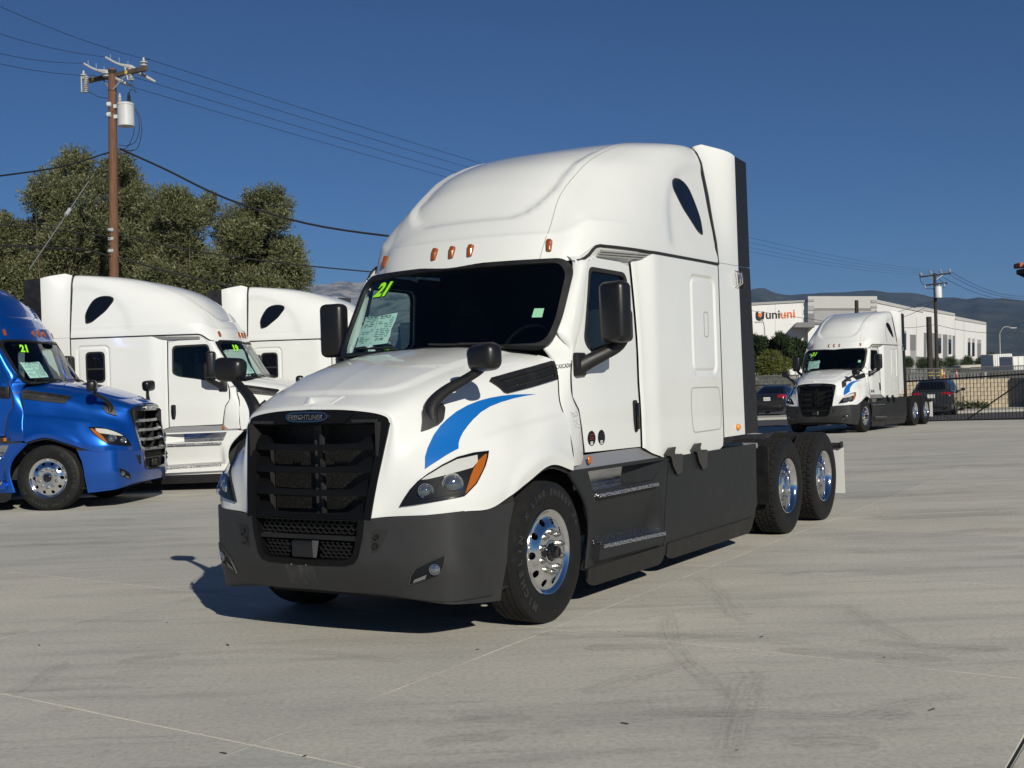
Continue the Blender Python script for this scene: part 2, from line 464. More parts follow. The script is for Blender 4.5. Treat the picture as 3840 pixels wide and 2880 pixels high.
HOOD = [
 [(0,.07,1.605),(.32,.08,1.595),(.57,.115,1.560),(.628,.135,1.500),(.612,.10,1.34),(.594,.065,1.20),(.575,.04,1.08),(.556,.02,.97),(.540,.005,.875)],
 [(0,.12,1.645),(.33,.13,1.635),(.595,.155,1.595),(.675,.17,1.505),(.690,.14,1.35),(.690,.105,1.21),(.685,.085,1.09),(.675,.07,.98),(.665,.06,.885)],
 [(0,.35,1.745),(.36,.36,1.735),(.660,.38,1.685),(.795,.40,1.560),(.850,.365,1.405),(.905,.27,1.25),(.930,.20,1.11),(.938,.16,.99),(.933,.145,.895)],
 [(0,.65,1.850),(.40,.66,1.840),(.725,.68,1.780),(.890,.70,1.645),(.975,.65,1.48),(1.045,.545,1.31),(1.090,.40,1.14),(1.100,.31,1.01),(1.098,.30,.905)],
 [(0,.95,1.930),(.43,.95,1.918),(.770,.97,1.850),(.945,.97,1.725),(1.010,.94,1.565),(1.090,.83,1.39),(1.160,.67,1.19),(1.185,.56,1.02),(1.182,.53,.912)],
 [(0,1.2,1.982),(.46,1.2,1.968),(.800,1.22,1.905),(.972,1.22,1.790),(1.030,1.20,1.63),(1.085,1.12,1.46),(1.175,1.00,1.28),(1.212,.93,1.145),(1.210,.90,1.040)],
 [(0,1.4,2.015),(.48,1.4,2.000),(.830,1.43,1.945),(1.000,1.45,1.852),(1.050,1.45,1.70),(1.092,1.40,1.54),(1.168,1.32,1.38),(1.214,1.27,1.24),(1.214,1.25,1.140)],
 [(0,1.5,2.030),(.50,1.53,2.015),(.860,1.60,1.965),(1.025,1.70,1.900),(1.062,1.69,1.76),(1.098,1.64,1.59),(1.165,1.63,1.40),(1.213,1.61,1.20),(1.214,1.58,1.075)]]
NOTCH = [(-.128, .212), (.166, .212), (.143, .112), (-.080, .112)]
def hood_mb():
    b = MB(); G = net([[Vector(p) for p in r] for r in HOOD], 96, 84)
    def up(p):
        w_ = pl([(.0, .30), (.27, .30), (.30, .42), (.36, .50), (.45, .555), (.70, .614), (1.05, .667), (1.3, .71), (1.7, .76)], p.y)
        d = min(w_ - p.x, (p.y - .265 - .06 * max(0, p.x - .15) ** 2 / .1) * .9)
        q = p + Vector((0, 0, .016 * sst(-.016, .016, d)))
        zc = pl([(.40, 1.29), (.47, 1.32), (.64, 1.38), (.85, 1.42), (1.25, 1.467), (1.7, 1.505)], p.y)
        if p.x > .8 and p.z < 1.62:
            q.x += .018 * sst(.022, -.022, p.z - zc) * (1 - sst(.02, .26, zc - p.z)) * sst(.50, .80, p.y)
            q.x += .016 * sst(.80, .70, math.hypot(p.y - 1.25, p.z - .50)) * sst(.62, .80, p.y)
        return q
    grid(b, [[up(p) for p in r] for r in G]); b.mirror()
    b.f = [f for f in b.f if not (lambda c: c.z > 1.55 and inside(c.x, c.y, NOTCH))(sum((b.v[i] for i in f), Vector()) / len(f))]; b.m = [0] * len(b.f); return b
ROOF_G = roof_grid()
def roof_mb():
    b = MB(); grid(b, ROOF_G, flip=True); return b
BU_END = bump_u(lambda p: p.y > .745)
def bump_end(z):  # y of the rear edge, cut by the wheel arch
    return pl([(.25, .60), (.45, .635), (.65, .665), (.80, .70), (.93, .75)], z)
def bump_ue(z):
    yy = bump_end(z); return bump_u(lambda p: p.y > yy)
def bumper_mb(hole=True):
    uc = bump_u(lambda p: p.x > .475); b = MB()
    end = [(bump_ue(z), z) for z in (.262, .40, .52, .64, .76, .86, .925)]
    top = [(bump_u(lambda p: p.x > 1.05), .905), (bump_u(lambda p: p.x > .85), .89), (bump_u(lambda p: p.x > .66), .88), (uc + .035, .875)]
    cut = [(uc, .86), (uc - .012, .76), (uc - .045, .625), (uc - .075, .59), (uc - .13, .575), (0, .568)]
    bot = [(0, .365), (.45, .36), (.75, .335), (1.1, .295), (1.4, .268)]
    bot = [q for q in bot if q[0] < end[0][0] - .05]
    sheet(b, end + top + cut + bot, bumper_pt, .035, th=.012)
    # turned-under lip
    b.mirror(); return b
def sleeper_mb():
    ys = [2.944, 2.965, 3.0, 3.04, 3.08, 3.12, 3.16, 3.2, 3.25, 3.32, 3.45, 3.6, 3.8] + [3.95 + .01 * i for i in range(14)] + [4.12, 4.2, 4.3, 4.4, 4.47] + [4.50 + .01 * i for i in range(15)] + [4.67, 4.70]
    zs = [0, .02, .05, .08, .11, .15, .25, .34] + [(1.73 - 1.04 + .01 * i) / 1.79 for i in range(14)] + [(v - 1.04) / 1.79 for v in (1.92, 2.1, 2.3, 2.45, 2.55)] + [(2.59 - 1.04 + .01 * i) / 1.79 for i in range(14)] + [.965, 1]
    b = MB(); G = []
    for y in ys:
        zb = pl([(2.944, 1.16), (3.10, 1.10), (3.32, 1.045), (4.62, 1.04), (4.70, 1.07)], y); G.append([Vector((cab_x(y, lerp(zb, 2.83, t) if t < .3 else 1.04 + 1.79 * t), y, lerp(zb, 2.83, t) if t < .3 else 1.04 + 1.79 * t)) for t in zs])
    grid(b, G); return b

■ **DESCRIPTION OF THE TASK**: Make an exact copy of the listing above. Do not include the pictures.

■ **SOLUTION**:
Continue the Blender Python script for this scene: part 2, from line 464. More parts follow. The script is for Blender 4.5. Treat the picture as 3840 pixels wide and 2880 pixels high.
HOOD = [
 [(0,.07,1.605),(.32,.08,1.595),(.57,.115,1.560),(.628,.135,1.500),(.612,.10,1.34),(.594,.065,1.20),(.575,.04,1.08),(.556,.02,.97),(.540,.005,.875)],
 [(0,.12,1.645),(.33,.13,1.635),(.595,.155,1.595),(.675,.17,1.505),(.690,.14,1.35),(.690,.105,1.21),(.685,.085,1.09),(.675,.07,.98),(.665,.06,.885)],
 [(0,.35,1.745),(.36,.36,1.735),(.660,.38,1.685),(.795,.40,1.560),(.850,.365,1.405),(.905,.27,1.25),(.930,.20,1.11),(.938,.16,.99),(.933,.145,.895)],
 [(0,.65,1.850),(.40,.66,1.840),(.725,.68,1.780),(.890,.70,1.645),(.975,.65,1.48),(1.045,.545,1.31),(1.090,.40,1.14),(1.100,.31,1.01),(1.098,.30,.905)],
 [(0,.95,1.930),(.43,.95,1.918),(.770,.97,1.850),(.945,.97,1.725),(1.010,.94,1.565),(1.090,.83,1.39),(1.160,.67,1.19),(1.185,.56,1.02),(1.182,.53,.912)],
 [(0,1.2,1.982),(.46,1.2,1.968),(.800,1.22,1.905),(.972,1.22,1.790),(1.030,1.20,1.63),(1.085,1.12,1.46),(1.175,1.00,1.28),(1.212,.93,1.145),(1.210,.90,1.040)],
 [(0,1.4,2.015),(.48,1.4,2.000),(.830,1.43,1.945),(1.000,1.45,1.852),(1.050,1.45,1.70),(1.092,1.40,1.54),(1.168,1.32,1.38),(1.214,1.27,1.24),(1.214,1.25,1.140)],
 [(0,1.5,2.030),(.50,1.53,2.015),(.860,1.60,1.965),(1.025,1.70,1.900),(1.062,1.69,1.76),(1.098,1.64,1.59),(1.165,1.63,1.40),(1.213,1.61,1.20),(1.214,1.58,1.075)]]
NOTCH = [(-.128, .212), (.166, .212), (.143, .112), (-.080, .112)]
def hood_mb():
    b = MB(); G = net([[Vector(p) for p in r] for r in HOOD], 96, 84)
    def up(p):
        w_ = pl([(.0, .30), (.27, .30), (.30, .42), (.36, .50), (.45, .555), (.70, .614), (1.05, .667), (1.3, .71), (1.7, .76)], p.y)
        d = min(w_ - p.x, (p.y - .265 - .06 * max(0, p.x - .15) ** 2 / .1) * .9)
        q = p + Vector((0, 0, .016 * sst(-.016, .016, d)))
        zc = pl([(.40, 1.29), (.47, 1.32), (.64, 1.38), (.85, 1.42), (1.25, 1.467), (1.7, 1.505)], p.y)
        if p.x > .8 and p.z < 1.62:
            q.x += .018 * sst(.022, -.022, p.z - zc) * (1 - sst(.02, .26, zc - p.z)) * sst(.50, .80, p.y)
            q.x += .016 * sst(.80, .70, math.hypot(p.y - 1.25, p.z - .50)) * sst(.62, .80, p.y)
        return q
    grid(b, [[up(p) for p in r] for r in G]); b.mirror()
    b.f = [f for f in b.f if not (lambda c: c.z > 1.55 and inside(c.x, c.y, NOTCH))(sum((b.v[i] for i in f), Vector()) / len(f))]; b.m = [0] * len(b.f); return b
ROOF_G = roof_grid()
def roof_mb():
    b = MB(); grid(b, ROOF_G, flip=True); return b
BU_END = bump_u(lambda p: p.y > .745)
def bump_end(z):  # y of the rear edge, cut by the wheel arch
    return pl([(.25, .60), (.45, .635), (.65, .665), (.80, .70), (.93, .75)], z)
def bump_ue(z):
    yy = bump_end(z); return bump_u(lambda p: p.y > yy)
def bumper_mb(hole=True):
    uc = bump_u(lambda p: p.x > .475); b = MB()
    end = [(bump_ue(z), z) for z in (.262, .40, .52, .64, .76, .86, .925)]
    top = [(bump_u(lambda p: p.x > 1.05), .905), (bump_u(lambda p: p.x > .85), .89), (bump_u(lambda p: p.x > .66), .88), (uc + .035, .875)]
    cut = [(uc, .86), (uc - .012, .76), (uc - .045, .625), (uc - .075, .59), (uc - .13, .575), (0, .568)]
    bot = [(0, .365), (.45, .36), (.75, .335), (1.1, .295), (1.4, .268)]
    bot = [q for q in bot if q[0] < end[0][0] - .05]
    sheet(b, end + top + cut + bot, bumper_pt, .035, th=.012)
    # turned-under lip
    b.mirror(); return b
def sleeper_mb():
    ys = [2.944, 2.965, 3.0, 3.04, 3.08, 3.12, 3.16, 3.2, 3.25, 3.32, 3.45, 3.6, 3.8] + [3.95 + .01 * i for i in range(14)] + [4.12, 4.2, 4.3, 4.4, 4.47] + [4.50 + .01 * i for i in range(15)] + [4.67, 4.70]
    zs = [0, .02, .05, .08, .11, .15, .25, .34] + [(1.73 - 1.04 + .01 * i) / 1.79 for i in range(14)] + [(v - 1.04) / 1.79 for v in (1.92, 2.1, 2.3, 2.45, 2.55)] + [(2.59 - 1.04 + .01 * i) / 1.79 for i in range(14)] + [.965, 1]
    b = MB(); G = []
    for y in ys:
        zb = pl([(2.944, 1.16), (3.10, 1.10), (3.32, 1.045), (4.62, 1.04), (4.70, 1.07)], y); G.append([Vector((cab_x(y, lerp(zb, 2.83, t) if t < .3 else 1.04 + 1.79 * t), y, lerp(zb, 2.83, t) if t < .3 else 1.04 + 1.79 * t)) for t in zs])
    grid(b, G); return b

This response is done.